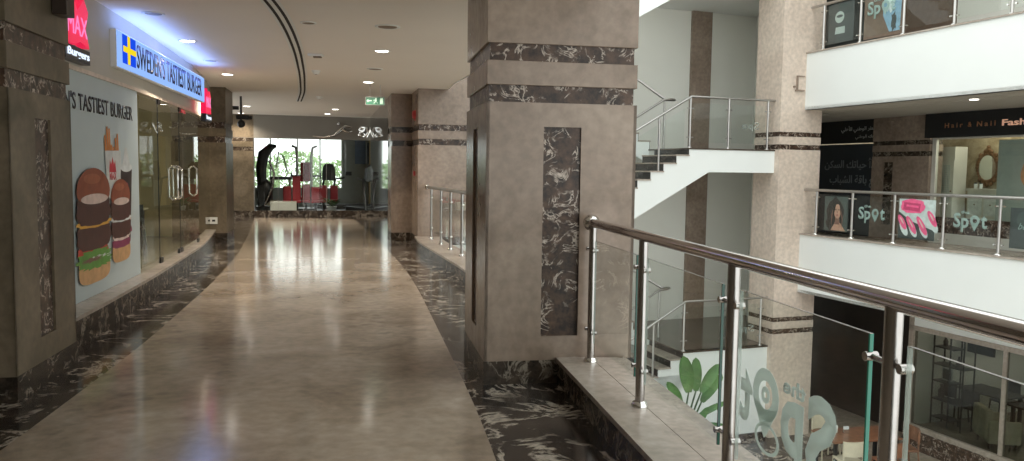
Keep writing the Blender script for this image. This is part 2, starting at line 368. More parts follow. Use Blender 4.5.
# ------------------------------------------------------------------ pillars
def pillar(label, x, y, rot, w, d, top, stonem, niche=True, z0=0, bands=((2.03, 2.15), (2.32, 2.44)), base=.17, name='marble_pillar'):
    t = thing(name, label, 'pillar', (x, y, 0), rot)
    sh = MB(); ins = .022
    nz0, nz1 = .345, 1.86
    def faces(nx0, nx1, wid, T):     # one face with its niche, in a frame whose -y is outwards
        sh.M = T
        if niche:
            sh.box(0, nx0, 0, ins, base, bands[0][0]); sh.box(nx1, wid, 0, ins, base, bands[0][0])
            sh.box(nx0, nx1, 0, ins, base, nz0); sh.box(nx0, nx1, 0, ins, nz1, bands[0][0])
        sh.M = None
    Ts = [(Matrix.Identity(4), w), (Matrix.Translation((0, d, 0)) @ Matrix.Rotation(R(-90), 4, 'Z'), d),
          (Matrix.Translation((w, 0, 0)) @ Matrix.Rotation(R(90), 4, 'Z'), d), (Matrix.Translation((w, d, 0)) @ Matrix.Rotation(R(180), 4, 'Z'), w)]
    if niche:
        for T, wid in Ts: faces(wid/2-.138, wid/2+.138, wid, T)
    else: sh.box(0, w, 0, d, base, bands[0][0])
    sh.build('shaft', stonem, t); sh = MB()
    sh.box(0, w, 0, d, bands[0][1], bands[1][0]); sh.box(0, w, 0, d, bands[1][1], top)
    sh.build('capital_block', stonem, t, bevel=.004)
    for b in bands:
        MB().box(ins, w-ins, ins, d-ins, b[0]-.01, b[1]+.01).build('marble_band', MT['emper'], t)
    MB().box(-.004, w+.004, -.004, d+.004, z0, base).build('plinth', MT['emperbase'], t)
    if niche:
        for T, wid in Ts:
            q = MB(); q.M = T; q.box(wid/2-.15, wid/2+.15, ins*.8, ins+.02, nz0-.01, nz1+.01).build('niche_panel', MT['emper'], t)
    return t
pillar('square taupe marble pillar where the near handrail begins', -.190, 5.709, 10.35, 1.105, 1.13, 4.2, MT['lime'])
# left pillar: its right-hand face is parallel to the centre pillar's side
r = R(10.35); lp = Vector((-3.19, 5.12, 0))-1.1*Vector((math.cos(r), math.sin(r), 0))
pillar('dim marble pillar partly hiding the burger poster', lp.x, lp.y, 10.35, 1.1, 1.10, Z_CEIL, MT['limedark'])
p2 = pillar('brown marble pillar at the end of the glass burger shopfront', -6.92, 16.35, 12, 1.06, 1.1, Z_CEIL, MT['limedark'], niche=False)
p3 = pillar('pale marble pillar where the distant handrail ends', -1.91, 16.25, 13.5, 1.12, 1.12, 4.2, MT['lime'], niche=False)

# wall box on the left pillar
m = MB(); m.box(0, .1, 0, .16, 0, .35)
tag(m.build('wall_box', MT['darkwood'], bevel=.005, loc=(-3.315, 5.86, 2.62), rot=10.35), 'small dark box fixed high on the dim pillar beside the red star sign', 'fixture')

# ------------------------------------------------------------------ left: burger shop
WO = Vector((-4.012, 7.418, 0)); WA = 100.53          # wall frame: x runs away from the camera, -y faces the corridor
def wallpt(y): return Vector((wl(y), y, 0))
ys = [4.8+(16.3-4.8)*i/36 for i in range(37)]
# base and ledge
m = MB()
def lsec(mb, a, b, z0, z1):
    vs = []
    tp = lambda y: 1-.55*max(0, min(1, (y-7.4)/7.3)) if b > .2 else 1
    for y in ys: vs += [(wl(y)+a, y, z0), (wl(y)+b*tp(y), y, z0), (wl(y)+b*tp(y), y, z1), (wl(y)+a, y, z1)]
    n = len(ys)-1
    mb._add(vs, [(4*i+k, 4*i+(k+1) % 4, 4*i+4+(k+1) % 4, 4*i+4+k) for i in range(n) for k in range(4)]+[(0, 1, 2, 3), (4*n+3, 4*n+2, 4*n+1, 4*n)])
lsec(m, -.1, .22, 0, .235); m.cur = 1; lsec(m, -.1, .235, .235, .265)
struct(m.build('trim_5', [MT['emperbase'], MT['kerbstone']]))
m = MB(); lsec(m, -.10, .012, 2.43, Z_CEIL); m.cur = 1; lsec(m, -.10, .02, 2.40, 2.44)
struct(m.build('wall_left', [MT['fasciawhite'], MT['limelight']]))
# shop room behind the glass
m = MB()
m._add([(-9.6, 4.5, 0), (-9.6, 17.4, 0), (-9.6, 17.4, 3.15), (-9.6, 4.5, 3.15)], [(0, 1, 2, 3)])
m._add([(-9.6, 4.8, 0), (wl(4.8)-.06, 4.8, 0), (wl(4.8)-.06, 4.8, 3.15), (-9.6, 4.8, 3.15)], [(0, 1, 2, 3)])
m._add([(-9.6, 17.4, 0), (-6.6, 17.4, 0), (-6.6, 17.4, 3.15), (-9.6, 17.4, 3.15)], [(0, 1, 2, 3)])
struct(m.build('wall_shop', MT['shopwall']))
m = MB(); strip(lambda y: -9.6, lambda y: wl(y)-.08, 4.8, 17.3, .02, n=20, mb=m); struct(m.build('floor_shop', MT['shopfloor']))
m = MB(); m.box(-6, -1.7, 0, .2, -6, Z_CEIL)
m = MB()
m._add([(wl(4.8)-.02, 4.8, 0), (wl(-6)-.02, -6, 0), (wl(-6)-.02, -6, 3.15), (wl(4.8)-.02, 4.8, 3.15)], [(0, 1, 2, 3)])
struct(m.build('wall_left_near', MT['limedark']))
# glass panes and doors
def pane(name, ya, yb, mat=MT['shopglass']):
    a, b = wallpt(ya+.015), wallpt(yb-.015); d = (b-a); L = d.length; ang = math.degrees(math.atan2(d.y, d.x))
    o = MB().box(0, L, -.005, .005, .265, 2.42).build(name, mat, loc=a, rot=ang); return struct(o), L
o, L = pane('window_1', 9.52, 10.5)
o2, L2 = pane('window_2', 13.65, 16.1)
for k, (ya, yb) in enumerate(((10.5, 11.9), (11.9, 13.65))):
    o, L = pane('door_%d' % (k+1), ya, yb)
    hx = L-.16 if k == 0 else .42
    hx = [L-.14, L-.55][k]
    q = MB()
    for sy in (-.06, .06): q.tube([(hx, sy*.1, 1.06), (hx, sy, 1.1), (hx, sy, 1.3), (hx, sy, 1.5), (hx, sy*.1, 1.54)], .016)
    if k == 0:
        for sy in (-.06, .06): q.tube([(hx-.3, sy*.1, 1.06), (hx-.3, sy, 1.1), (hx-.3, sy, 1.5), (hx-.3, sy*.1, 1.54)], .016); q.cyl((hx-.3, sy, 1.1), (hx, sy, 1.1), .014); q.cyl((hx-.3, sy, 1.5), (hx, sy, 1.5), .014)
    q.build('handle', MT['chrome'], o)
    q = MB(); q.box(.0, .16, -.015, .015, .265, .33); q.box(L-.14, L, -.015, .015, .265, .33); q.box(0, .14, -.015, .015, 2.34, 2.42); q.build('patch_fitting', MT['black'], o)
    q = MB(); q.box(-.004, .004, -.006, .006, .265, 2.42); q.build('pane_joint', MT['blackm'], o)
# poster
bn = thing('window_banner', "pale burger restaurant poster with two burgers, fries and a drink", 'poster', WO+Vector((math.cos(R(WA-90))*.10*0, 0, 0)), WA)
MB().box(-1.35, 2.085, -.002, .02, .268, 2.405).build('banner_sheet', MT['bannerbg'], bn)
text('lettering', "SWEDEN'S TASTIEST BURGER", MT['ink'], bn, -1.0, 1.86, 2.05, 2.21, -.006, bold=.012)
def flat(name, polys, parent, y=-.004, d=.002):
    """polys: list of (points, material)"""
    mats = []; mb = MB()
    for i, (pts, mat) in enumerate(polys):
        if mat not in mats: mats.append(mat)
        mb.cur = mats.index(mat); mb.prism_xz(pts, y-i*.0004-d*.2, y-i*.0004)
    return mb.build(name, mats, parent)
def ell(cx, cz, rx, rz, n=26, a0=0, a1=360, p=1.0):
    out = []
    for i in range(n+(0 if a1-a0 == 360 else 1)):
        a = R(a0+(a1-a0)*i/n); c, s_ = math.cos(a), math.sin(a)
        out.append((cx+rx*math.copysign(abs(c)**p, c), cz+rz*math.copysign(abs(s_)**p, s_)))
    return out
def blob(cx, cz, rx, rz, amp, k, n=44, seed=0, p=.75):
    rd = random.Random(seed); ph = [rd.uniform(0, 6.3) for _ in range(3)]; out = []
    for i in range(n):
        a = 2*math.pi*i/n; c, s_ = math.cos(a), math.sin(a); f = 1+amp*(math.sin(k*a+ph[0])+.6*math.sin(1.7*k*a+ph[1]))
        out.append((cx+rx*f*math.copysign(abs(c)**p, c), cz+rz*f*math.copysign(abs(s_)**p, s_)))
    return out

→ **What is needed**
Copy out every line of the listing that contains the string "limedark".

→ **Complete response**
pillar('dim marble pillar partly hiding the burger poster', lp.x, lp.y, 10.35, 1.1, 1.10, Z_CEIL, MT['limedark'])
p2 = pillar('brown marble pillar at the end of the glass burger shopfront', -6.92, 16.35, 12, 1.06, 1.1, Z_CEIL, MT['limedark'], niche=False)
struct(m.build('wall_left_near', MT['limedark']))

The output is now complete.